[WRITTEN INSTRUCTION]: Of the lines below, how many hold the string "image"? Give only the number.

----

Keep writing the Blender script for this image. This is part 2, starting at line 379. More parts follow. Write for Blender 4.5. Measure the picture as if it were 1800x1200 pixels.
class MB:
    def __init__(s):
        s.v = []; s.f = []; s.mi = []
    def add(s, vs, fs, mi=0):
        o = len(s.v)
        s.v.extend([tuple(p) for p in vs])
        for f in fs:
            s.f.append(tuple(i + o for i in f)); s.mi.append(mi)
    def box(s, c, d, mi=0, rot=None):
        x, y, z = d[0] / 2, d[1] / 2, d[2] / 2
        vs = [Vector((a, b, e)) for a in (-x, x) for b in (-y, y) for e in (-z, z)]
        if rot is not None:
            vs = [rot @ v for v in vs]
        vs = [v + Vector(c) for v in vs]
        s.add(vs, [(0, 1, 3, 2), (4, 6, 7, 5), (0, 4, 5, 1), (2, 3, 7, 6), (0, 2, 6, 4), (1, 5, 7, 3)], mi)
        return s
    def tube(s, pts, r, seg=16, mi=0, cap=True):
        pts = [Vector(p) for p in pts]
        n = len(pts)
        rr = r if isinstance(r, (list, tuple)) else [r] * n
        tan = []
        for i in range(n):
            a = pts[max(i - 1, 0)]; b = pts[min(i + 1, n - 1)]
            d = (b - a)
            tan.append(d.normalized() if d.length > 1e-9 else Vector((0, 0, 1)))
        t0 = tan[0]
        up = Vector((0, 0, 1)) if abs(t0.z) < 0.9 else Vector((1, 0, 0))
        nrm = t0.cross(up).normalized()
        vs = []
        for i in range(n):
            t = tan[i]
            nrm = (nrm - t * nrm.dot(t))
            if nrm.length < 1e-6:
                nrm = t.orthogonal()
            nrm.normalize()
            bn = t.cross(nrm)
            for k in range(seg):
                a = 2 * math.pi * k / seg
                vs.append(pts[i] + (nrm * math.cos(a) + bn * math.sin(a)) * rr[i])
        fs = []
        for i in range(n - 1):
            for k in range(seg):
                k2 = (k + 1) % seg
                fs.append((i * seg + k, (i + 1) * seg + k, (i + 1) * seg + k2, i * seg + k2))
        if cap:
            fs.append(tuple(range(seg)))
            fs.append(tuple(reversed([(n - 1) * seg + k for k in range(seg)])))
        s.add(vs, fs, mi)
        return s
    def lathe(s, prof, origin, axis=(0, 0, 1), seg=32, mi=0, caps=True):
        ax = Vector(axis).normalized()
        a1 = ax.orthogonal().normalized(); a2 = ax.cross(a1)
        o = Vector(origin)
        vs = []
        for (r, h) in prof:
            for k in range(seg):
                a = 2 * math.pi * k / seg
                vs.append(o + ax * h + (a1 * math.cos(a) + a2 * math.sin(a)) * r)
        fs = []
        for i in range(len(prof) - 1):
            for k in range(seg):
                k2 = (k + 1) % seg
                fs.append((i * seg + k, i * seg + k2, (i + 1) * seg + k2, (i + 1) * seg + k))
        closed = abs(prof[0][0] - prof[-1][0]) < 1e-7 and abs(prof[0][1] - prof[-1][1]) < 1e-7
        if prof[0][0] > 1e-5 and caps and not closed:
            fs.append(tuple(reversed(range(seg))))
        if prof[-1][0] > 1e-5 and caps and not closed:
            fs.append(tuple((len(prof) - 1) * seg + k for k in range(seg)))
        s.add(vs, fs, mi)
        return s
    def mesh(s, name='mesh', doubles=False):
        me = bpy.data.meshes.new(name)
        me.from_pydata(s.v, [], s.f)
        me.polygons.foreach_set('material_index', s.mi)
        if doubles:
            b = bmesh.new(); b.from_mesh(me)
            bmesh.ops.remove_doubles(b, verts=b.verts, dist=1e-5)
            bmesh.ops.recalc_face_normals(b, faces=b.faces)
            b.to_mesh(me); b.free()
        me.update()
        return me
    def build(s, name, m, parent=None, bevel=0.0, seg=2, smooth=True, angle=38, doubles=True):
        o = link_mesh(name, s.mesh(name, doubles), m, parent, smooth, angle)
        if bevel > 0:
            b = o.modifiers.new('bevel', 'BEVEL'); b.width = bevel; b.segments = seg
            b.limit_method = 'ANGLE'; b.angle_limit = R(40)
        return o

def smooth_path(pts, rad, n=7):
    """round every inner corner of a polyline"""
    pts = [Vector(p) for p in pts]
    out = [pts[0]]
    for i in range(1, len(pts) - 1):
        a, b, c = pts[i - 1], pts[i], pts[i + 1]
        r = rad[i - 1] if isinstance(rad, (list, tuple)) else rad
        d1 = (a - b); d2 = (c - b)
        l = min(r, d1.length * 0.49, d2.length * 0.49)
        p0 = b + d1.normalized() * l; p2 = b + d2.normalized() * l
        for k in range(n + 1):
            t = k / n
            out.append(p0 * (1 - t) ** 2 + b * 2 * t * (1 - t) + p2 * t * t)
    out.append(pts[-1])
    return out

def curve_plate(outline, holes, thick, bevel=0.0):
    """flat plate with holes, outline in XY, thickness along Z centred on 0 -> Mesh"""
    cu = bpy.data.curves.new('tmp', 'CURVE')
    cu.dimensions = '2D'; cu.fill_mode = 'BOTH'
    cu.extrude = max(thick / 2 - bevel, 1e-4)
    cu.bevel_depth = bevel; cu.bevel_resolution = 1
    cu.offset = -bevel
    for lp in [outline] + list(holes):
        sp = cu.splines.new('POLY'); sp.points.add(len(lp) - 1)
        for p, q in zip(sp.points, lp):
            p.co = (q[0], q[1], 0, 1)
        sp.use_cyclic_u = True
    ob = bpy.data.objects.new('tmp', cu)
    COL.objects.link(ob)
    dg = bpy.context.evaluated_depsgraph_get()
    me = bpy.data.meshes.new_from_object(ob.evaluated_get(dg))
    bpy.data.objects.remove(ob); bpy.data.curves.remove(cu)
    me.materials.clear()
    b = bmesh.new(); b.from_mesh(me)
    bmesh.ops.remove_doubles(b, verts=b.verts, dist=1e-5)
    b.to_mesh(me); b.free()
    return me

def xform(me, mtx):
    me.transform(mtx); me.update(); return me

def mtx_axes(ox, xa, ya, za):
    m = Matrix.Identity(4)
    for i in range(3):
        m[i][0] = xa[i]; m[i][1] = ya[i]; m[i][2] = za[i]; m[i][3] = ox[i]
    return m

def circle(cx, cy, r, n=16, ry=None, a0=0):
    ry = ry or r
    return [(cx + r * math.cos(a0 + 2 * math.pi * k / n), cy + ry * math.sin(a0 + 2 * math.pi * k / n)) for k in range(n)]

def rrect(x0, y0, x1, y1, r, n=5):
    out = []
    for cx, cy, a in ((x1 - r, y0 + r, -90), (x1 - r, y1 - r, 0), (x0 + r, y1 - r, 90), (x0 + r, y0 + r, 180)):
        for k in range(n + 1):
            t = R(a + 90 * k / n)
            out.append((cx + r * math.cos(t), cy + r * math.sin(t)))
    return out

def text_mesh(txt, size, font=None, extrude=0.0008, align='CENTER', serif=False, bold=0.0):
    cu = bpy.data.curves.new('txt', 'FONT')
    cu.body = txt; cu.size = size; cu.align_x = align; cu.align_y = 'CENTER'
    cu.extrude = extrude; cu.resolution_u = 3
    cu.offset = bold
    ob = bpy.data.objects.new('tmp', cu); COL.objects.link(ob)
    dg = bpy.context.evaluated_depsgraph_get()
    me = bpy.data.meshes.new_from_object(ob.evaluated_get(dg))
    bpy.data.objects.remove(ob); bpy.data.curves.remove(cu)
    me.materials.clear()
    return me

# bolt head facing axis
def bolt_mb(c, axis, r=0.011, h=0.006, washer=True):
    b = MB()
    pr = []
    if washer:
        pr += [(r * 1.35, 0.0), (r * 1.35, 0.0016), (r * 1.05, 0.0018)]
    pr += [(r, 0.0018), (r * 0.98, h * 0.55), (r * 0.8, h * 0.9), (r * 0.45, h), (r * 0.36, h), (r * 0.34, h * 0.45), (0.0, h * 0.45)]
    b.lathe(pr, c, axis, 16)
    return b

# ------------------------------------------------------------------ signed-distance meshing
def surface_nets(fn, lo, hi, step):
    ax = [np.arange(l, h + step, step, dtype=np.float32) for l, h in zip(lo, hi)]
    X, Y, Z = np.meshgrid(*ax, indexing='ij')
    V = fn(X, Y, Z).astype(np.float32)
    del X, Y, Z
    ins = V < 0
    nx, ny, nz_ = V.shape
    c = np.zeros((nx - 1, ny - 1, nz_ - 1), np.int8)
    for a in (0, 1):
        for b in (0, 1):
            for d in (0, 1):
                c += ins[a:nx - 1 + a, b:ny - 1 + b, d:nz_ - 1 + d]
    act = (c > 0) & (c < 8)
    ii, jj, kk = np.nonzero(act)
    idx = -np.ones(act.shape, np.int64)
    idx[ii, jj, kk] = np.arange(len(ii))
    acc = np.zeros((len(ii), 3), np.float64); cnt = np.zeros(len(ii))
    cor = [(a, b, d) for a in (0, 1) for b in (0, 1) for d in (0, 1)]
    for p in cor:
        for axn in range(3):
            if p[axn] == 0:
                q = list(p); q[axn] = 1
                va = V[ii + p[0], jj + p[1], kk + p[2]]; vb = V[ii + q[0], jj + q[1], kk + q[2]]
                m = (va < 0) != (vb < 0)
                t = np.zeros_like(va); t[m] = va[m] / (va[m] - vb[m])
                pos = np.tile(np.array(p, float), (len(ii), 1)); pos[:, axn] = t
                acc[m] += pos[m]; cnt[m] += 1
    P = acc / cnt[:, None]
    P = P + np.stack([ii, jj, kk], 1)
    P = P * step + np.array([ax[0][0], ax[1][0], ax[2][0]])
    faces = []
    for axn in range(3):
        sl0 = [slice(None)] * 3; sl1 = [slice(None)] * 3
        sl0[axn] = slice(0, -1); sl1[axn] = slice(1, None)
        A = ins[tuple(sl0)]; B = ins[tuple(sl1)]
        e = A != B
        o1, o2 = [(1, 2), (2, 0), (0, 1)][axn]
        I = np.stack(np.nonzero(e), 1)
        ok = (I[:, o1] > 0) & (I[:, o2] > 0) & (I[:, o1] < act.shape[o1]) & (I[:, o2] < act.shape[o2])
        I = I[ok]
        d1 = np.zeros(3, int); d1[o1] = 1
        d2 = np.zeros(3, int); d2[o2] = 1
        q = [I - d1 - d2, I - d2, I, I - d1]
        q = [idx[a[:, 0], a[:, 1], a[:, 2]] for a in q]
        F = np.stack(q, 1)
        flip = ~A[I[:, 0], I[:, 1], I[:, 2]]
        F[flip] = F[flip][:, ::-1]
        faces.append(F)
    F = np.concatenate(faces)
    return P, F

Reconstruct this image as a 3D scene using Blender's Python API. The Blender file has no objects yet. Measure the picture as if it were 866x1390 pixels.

----

[REPLY TO THE EXERCISE]: 2